Management should be cognizant of the problems that can arise if it attempts to alter the outcome of this ratio. For example, tightening credit reduces sales, shrinking inventory may also reduce sales, and lengthening payment terms to suppliers can lead to strained relations with them.

Example of the Sales to Working Capital Ratio

A credit analyst is reviewing the sales to working capital ratio of Milford Sound, which has applied for credit. Milford has been adjusting its inventory levels over the past few quarters, with the intent of doubling inventory turnover from its current level. The result is shown in the following table:

  Quarter 1 Quarter 2 Quarter 3 Quarter 4
Revenue $640,000 $620,000 $580,000 $460,000
Accounts Receivable 214,000 206,000 194,000 186,000
Inventory 1,280,000 640,000 640,000 640,000
Accounts Payable 106,000 104,000 96,000 94,000
Total Working Capital 1,388,000 742,000 738,000 732,000
Sales to Working Capital Ratio 1.8:1 3.3:1 3.1:1 3.1:1

The table includes a quarterly ratio calculation that is based on annualized sales. The table reveals that Milford achieved its goal of reducing inventory, but at the cost of a significant sales reduction, probably caused by customers turning to competitors who offered a larger selection of inventory.

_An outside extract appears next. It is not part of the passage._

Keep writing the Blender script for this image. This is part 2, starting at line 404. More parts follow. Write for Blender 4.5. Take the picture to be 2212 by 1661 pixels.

How to Improve the Sales to Working Capital Ratio

It can be quite difficult to improve a company’s sales to working capital ratio. This difficulty stems from the nature of the measurement. If you try to reduce working capital by cutting back on customer credit, then customers may take their business elsewhere, resulting in a sales decline. Or, if you try to reduce inventory levels, the time required to ship orders to customers will likely slip, which can also result in reduced sales. Consequently, paring back the working capital part of the equation will rarely result in a performance improvement in the ratio. A better option is to invest more heavily in product enhancements, so that customers will be more interested in buying the product even if you cut back on customer credit or inventory levels. In short, having a “hot” product gives you the leeway to cut back on working capital, thereby enhancing the ratio.